# What to produce
What is needed is an exact copy of the lines from the one containing "grove', 'tree', 'young willows')" to the one containing "edge shrubs', 1.0)", both lines included, and no other lines.

# Extracted records
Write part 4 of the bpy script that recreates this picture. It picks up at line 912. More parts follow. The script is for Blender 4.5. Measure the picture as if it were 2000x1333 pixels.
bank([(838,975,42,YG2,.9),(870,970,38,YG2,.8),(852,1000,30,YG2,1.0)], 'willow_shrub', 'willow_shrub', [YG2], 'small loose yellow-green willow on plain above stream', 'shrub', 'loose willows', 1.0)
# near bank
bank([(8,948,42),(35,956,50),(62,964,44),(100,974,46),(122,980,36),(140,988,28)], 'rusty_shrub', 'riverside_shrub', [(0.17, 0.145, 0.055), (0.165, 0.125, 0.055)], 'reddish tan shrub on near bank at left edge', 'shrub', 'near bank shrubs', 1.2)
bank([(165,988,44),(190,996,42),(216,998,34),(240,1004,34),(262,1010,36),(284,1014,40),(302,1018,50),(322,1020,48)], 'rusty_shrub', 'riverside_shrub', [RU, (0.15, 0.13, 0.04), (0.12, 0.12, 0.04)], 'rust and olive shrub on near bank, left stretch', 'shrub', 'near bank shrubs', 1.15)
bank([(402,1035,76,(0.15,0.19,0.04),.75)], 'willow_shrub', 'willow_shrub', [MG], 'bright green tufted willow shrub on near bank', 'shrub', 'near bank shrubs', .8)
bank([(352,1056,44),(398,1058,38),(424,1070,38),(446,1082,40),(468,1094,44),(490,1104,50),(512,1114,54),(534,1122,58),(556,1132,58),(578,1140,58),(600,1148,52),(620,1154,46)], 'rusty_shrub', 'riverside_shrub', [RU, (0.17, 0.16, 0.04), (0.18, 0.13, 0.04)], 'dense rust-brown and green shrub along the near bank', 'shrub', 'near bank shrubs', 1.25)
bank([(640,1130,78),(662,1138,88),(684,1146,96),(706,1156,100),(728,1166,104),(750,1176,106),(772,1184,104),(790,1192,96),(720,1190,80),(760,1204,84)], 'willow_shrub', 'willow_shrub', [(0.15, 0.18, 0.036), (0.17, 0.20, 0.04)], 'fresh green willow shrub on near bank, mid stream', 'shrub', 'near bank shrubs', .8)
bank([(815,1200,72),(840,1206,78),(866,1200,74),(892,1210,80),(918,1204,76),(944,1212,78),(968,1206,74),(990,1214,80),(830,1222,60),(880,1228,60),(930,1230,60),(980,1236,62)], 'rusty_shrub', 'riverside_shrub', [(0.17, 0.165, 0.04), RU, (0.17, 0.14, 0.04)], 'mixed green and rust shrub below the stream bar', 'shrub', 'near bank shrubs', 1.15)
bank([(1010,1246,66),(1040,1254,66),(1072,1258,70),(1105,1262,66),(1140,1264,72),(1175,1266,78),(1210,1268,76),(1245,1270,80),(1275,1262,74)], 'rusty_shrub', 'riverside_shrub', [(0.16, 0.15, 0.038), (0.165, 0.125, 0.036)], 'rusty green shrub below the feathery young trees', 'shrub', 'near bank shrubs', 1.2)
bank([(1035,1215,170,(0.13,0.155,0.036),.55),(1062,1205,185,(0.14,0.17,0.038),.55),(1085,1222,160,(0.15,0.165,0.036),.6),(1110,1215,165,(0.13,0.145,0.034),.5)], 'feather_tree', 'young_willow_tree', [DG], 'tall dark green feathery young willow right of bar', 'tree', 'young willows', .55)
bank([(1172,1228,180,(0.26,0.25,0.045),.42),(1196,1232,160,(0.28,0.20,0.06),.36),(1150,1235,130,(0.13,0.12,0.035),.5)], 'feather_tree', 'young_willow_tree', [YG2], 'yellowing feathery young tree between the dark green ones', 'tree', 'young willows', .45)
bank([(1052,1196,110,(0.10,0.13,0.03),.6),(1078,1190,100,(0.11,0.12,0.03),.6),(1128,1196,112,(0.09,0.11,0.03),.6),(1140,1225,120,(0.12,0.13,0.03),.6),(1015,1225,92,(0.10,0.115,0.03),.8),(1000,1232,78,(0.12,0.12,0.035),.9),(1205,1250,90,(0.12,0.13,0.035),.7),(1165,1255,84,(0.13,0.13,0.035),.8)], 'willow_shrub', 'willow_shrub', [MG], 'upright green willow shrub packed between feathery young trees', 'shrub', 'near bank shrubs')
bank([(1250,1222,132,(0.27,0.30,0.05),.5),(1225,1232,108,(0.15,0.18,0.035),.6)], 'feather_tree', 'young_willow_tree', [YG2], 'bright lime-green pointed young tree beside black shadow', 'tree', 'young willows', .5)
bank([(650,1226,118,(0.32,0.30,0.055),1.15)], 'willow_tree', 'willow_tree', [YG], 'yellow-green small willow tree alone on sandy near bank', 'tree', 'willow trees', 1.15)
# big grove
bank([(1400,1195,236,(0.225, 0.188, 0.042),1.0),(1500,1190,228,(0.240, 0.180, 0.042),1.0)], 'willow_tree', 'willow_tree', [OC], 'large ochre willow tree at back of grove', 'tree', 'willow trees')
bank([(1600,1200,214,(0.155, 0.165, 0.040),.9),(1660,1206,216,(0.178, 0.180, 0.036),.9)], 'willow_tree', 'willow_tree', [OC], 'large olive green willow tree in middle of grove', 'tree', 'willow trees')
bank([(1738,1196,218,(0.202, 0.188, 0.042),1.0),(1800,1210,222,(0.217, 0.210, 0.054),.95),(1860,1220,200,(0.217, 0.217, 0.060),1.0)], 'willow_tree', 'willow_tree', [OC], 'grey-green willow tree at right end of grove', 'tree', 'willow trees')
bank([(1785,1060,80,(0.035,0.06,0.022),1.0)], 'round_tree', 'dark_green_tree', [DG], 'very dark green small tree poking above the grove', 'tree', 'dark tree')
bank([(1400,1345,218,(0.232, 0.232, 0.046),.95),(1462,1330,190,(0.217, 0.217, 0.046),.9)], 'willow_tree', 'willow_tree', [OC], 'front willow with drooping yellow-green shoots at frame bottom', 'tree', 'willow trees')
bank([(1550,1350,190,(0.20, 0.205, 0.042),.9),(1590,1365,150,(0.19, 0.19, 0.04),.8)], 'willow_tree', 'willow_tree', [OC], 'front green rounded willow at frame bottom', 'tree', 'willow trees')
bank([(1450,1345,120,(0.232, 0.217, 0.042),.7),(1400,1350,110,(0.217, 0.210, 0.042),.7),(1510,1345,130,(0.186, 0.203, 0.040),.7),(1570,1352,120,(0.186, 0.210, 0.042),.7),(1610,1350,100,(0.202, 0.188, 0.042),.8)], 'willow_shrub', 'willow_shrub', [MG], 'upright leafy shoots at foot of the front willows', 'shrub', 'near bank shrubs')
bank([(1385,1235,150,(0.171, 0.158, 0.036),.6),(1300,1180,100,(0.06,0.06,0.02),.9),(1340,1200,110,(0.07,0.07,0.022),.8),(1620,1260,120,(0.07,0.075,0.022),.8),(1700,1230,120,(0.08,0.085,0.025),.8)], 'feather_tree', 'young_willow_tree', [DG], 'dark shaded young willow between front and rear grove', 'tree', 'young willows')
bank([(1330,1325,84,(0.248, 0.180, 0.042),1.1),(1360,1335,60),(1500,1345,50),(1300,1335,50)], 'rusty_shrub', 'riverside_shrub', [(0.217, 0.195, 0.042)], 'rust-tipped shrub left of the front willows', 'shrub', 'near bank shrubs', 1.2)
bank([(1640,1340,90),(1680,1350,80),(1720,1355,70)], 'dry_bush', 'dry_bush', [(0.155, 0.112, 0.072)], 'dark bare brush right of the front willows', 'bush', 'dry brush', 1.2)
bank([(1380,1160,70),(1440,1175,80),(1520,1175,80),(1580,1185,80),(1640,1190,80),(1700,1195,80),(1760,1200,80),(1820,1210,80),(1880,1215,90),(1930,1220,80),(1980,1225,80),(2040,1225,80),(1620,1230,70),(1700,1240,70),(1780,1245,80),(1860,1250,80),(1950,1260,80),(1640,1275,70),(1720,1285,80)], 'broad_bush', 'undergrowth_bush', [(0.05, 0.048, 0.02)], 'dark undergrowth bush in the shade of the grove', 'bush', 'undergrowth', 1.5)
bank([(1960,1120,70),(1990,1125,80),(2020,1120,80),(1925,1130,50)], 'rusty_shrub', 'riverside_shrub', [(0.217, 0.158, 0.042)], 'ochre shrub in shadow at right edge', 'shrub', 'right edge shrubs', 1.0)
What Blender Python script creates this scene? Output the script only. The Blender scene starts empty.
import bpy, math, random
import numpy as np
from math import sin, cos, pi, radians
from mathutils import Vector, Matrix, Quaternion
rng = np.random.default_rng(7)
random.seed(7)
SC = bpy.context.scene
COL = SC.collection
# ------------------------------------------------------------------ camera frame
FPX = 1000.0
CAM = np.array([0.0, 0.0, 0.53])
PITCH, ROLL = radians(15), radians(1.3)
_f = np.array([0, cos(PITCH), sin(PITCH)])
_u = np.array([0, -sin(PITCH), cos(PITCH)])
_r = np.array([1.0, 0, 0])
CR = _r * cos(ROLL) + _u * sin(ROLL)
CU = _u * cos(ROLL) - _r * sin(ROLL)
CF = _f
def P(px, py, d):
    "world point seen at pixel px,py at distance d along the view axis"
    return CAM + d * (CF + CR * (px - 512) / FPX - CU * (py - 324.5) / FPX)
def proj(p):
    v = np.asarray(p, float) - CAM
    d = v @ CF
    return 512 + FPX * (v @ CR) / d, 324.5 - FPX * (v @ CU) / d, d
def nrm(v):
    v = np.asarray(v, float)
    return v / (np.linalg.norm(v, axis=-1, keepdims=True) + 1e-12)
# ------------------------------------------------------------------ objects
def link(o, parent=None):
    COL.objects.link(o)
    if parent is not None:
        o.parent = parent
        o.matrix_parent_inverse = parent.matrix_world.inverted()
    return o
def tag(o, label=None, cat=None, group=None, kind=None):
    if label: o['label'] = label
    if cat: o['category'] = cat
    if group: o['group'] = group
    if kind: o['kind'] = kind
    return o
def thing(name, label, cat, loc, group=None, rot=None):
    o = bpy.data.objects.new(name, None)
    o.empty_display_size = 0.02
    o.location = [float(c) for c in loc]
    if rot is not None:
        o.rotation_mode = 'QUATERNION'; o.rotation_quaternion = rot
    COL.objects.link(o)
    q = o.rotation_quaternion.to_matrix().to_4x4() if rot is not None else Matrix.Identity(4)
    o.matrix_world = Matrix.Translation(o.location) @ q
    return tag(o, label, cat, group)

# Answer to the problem
bank([(1385,1235,150,(0.171, 0.158, 0.036),.6),(1300,1180,100,(0.06,0.06,0.02),.9),(1340,1200,110,(0.07,0.07,0.022),.8),(1620,1260,120,(0.07,0.075,0.022),.8),(1700,1230,120,(0.08,0.085,0.025),.8)], 'feather_tree', 'young_willow_tree', [DG], 'dark shaded young willow between front and rear grove', 'tree', 'young willows')
bank([(1330,1325,84,(0.248, 0.180, 0.042),1.1),(1360,1335,60),(1500,1345,50),(1300,1335,50)], 'rusty_shrub', 'riverside_shrub', [(0.217, 0.195, 0.042)], 'rust-tipped shrub left of the front willows', 'shrub', 'near bank shrubs', 1.2)
bank([(1640,1340,90),(1680,1350,80),(1720,1355,70)], 'dry_bush', 'dry_bush', [(0.155, 0.112, 0.072)], 'dark bare brush right of the front willows', 'bush', 'dry brush', 1.2)
bank([(1380,1160,70),(1440,1175,80),(1520,1175,80),(1580,1185,80),(1640,1190,80),(1700,1195,80),(1760,1200,80),(1820,1210,80),(1880,1215,90),(1930,1220,80),(1980,1225,80),(2040,1225,80),(1620,1230,70),(1700,1240,70),(1780,1245,80),(1860,1250,80),(1950,1260,80),(1640,1275,70),(1720,1285,80)], 'broad_bush', 'undergrowth_bush', [(0.05, 0.048, 0.02)], 'dark undergrowth bush in the shade of the grove', 'bush', 'undergrowth', 1.5)
bank([(1960,1120,70),(1990,1125,80),(2020,1120,80),(1925,1130,50)], 'rusty_shrub', 'riverside_shrub', [(0.217, 0.158, 0.042)], 'ochre shrub in shadow at right edge', 'shrub', 'right edge shrubs', 1.0)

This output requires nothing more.